Proteção a direitos fundamentais no ambiente digital
Toffoli defendeu que essas hipóteses sejam ampliadas para incluir a proteção de “todos os direitos fundamentais”. A expectativa é que ele detalhe, na continuação do voto, situações específicas em que postagens devem ser removidas após notificação extrajudicial, como já ocorre em casos de violação de intimidade.
“A proteção assegurada por essa norma não se restringe aos direitos à intimidade e à dignidade sexuais porventura ofendidos pela divulgação não consentida de imagens, vídeos ou outros materiais. Diz respeito à proteção de todos os direitos fundamentais no meio ambiente digital, como os direitos à intimidade, à vida privada, à honra e à imagem, porquanto, ao fim e ao cabo, todos esses direitos emanam da dignidade da pessoa humana como valor fundante do Estado Brasileiro”, afirmou.

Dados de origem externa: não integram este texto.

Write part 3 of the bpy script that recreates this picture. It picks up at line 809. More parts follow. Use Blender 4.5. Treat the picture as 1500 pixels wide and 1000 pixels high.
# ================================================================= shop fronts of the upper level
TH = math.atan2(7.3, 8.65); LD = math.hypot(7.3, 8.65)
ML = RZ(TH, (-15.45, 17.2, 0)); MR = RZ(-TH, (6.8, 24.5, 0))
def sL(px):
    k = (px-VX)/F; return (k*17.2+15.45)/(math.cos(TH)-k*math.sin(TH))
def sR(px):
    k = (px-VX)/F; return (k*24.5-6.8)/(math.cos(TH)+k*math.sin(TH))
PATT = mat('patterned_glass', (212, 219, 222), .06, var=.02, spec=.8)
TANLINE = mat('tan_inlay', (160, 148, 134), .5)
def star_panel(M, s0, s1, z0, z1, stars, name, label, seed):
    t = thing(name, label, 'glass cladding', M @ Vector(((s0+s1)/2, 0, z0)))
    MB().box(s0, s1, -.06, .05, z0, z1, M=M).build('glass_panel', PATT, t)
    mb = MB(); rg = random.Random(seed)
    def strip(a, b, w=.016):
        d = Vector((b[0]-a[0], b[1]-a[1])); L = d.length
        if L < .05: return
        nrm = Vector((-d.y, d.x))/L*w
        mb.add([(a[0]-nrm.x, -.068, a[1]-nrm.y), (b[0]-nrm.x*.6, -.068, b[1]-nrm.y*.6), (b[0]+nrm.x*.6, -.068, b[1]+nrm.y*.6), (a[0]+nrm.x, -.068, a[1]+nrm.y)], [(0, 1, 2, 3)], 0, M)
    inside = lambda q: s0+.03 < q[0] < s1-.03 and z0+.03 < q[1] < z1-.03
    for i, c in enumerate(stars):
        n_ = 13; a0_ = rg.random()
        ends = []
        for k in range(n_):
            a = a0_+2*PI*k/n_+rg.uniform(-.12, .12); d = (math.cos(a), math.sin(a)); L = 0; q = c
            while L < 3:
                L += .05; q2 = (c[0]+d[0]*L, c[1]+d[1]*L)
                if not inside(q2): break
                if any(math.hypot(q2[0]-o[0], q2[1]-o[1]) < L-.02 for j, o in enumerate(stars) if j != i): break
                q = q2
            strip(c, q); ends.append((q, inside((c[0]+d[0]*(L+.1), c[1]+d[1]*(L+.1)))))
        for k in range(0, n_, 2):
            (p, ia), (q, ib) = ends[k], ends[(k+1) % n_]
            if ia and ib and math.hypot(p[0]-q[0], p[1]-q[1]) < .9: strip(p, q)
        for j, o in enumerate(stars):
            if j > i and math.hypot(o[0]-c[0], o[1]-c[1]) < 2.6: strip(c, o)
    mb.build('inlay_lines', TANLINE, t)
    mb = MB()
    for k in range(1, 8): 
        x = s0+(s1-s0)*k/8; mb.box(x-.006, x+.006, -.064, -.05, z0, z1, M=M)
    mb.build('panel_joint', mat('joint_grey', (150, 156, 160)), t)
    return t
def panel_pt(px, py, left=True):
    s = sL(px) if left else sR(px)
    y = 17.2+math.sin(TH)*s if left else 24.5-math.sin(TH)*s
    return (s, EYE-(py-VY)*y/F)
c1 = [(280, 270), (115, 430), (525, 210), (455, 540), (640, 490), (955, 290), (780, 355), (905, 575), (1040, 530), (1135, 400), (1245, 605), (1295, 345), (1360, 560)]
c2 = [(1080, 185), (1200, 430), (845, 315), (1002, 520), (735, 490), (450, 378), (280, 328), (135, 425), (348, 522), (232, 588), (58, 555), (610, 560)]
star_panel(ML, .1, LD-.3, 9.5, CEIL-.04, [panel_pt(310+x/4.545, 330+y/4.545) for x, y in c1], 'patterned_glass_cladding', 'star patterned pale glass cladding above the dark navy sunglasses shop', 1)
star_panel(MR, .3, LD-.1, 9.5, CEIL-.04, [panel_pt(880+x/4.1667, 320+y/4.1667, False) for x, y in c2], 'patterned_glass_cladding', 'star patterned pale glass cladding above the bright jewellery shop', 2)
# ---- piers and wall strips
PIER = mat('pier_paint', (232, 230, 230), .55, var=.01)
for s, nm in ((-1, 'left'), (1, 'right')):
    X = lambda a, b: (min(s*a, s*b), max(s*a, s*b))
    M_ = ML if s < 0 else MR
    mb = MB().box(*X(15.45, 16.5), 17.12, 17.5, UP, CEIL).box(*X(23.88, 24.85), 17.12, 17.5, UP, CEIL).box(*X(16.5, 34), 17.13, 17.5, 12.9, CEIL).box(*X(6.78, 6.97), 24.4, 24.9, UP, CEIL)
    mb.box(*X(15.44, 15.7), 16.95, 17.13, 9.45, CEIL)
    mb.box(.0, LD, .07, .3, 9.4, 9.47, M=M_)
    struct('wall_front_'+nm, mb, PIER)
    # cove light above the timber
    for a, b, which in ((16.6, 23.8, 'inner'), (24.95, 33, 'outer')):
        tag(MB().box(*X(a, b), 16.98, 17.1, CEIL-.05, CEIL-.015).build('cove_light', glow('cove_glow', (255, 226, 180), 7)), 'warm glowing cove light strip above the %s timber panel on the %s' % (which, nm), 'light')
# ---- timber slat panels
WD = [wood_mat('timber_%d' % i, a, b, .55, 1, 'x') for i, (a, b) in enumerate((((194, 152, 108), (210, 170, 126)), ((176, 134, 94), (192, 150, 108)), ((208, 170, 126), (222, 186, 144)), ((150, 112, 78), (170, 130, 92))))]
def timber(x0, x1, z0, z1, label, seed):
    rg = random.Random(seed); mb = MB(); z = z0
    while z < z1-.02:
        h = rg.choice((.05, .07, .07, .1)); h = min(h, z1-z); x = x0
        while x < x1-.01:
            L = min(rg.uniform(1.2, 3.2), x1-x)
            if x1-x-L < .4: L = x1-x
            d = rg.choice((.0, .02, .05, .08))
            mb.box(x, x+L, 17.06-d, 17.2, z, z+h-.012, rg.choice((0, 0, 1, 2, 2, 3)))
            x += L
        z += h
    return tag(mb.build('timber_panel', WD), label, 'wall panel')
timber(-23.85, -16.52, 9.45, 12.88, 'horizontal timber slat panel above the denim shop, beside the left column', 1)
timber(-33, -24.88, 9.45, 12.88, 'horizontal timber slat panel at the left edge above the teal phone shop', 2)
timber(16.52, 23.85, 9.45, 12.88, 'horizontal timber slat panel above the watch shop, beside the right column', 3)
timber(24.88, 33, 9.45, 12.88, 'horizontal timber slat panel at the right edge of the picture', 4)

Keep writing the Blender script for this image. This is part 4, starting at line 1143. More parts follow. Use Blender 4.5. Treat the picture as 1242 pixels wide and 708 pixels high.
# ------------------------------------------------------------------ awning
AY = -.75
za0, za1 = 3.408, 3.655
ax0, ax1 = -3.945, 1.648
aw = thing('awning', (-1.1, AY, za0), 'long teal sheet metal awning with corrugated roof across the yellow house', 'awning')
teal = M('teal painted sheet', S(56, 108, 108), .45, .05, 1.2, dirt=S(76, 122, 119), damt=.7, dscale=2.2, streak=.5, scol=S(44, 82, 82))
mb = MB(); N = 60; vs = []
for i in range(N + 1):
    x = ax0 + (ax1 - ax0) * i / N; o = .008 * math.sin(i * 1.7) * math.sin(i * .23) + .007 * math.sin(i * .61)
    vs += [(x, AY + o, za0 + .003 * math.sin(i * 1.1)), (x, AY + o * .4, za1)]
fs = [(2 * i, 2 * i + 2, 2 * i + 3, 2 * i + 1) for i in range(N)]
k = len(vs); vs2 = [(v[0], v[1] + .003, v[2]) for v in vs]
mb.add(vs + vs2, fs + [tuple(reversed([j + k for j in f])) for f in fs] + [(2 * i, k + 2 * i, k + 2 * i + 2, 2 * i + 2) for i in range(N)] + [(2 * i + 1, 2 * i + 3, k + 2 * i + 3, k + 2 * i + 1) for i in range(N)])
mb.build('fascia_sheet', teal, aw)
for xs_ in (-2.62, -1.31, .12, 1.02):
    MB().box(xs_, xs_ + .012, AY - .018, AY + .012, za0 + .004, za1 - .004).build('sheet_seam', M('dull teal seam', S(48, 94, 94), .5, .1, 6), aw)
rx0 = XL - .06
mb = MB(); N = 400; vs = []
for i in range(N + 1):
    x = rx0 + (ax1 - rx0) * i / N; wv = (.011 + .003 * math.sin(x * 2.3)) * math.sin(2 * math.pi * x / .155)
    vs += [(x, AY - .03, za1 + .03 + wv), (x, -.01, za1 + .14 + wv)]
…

Impactos para as Redes Sociais e Liberdade de Expressão
O julgamento do artigo 19 do Marco Civil da Internet, iniciado na semana passada, é considerado um dos casos mais importantes deste ano no STF. Ele afeta diretamente a liberdade de expressão, já que a regra em vigor desde 2014 tem o objetivo de impedir censura na internet.
Pela regra atual, a responsabilidade por postagens, textos e vídeos recai, a princípio, sobre o autor, e não sobre as plataformas. No entanto, redes sociais defendem a manutenção da norma, argumentando que mudanças podem levar à censura generalizada, com remoção de conteúdos por medo de penalizações.
Argumentos a favor de maior responsabilização
ONGs e entidades de defesa de minorias defendem maior responsabilização das redes, apontando a omissão das empresas na remoção de conteúdos nocivos, como racismo, terrorismo, violência e abuso infantil.
Entre os ministros, o interesse principal é conter “discursos de ódio” e “ataques às instituições”, especialmente contra o STF, que tem sido alvo de críticas avassaladoras. A preocupação ganhou força após os eventos de 8 de janeiro de 2023, quando manifestações contrárias ao tribunal culminaram em invasão e depredação de sua sede.
O julgamento será retomado nesta quinta-feira (5), com a continuidade do voto de Toffoli e, em seguida, o posicionamento de Luiz Fux, relator de uma ação semelhante. A decisão final, resultante dos votos dos 11 ministros, terá repercussão geral e estabelecerá uma tese vinculante para casos futuros.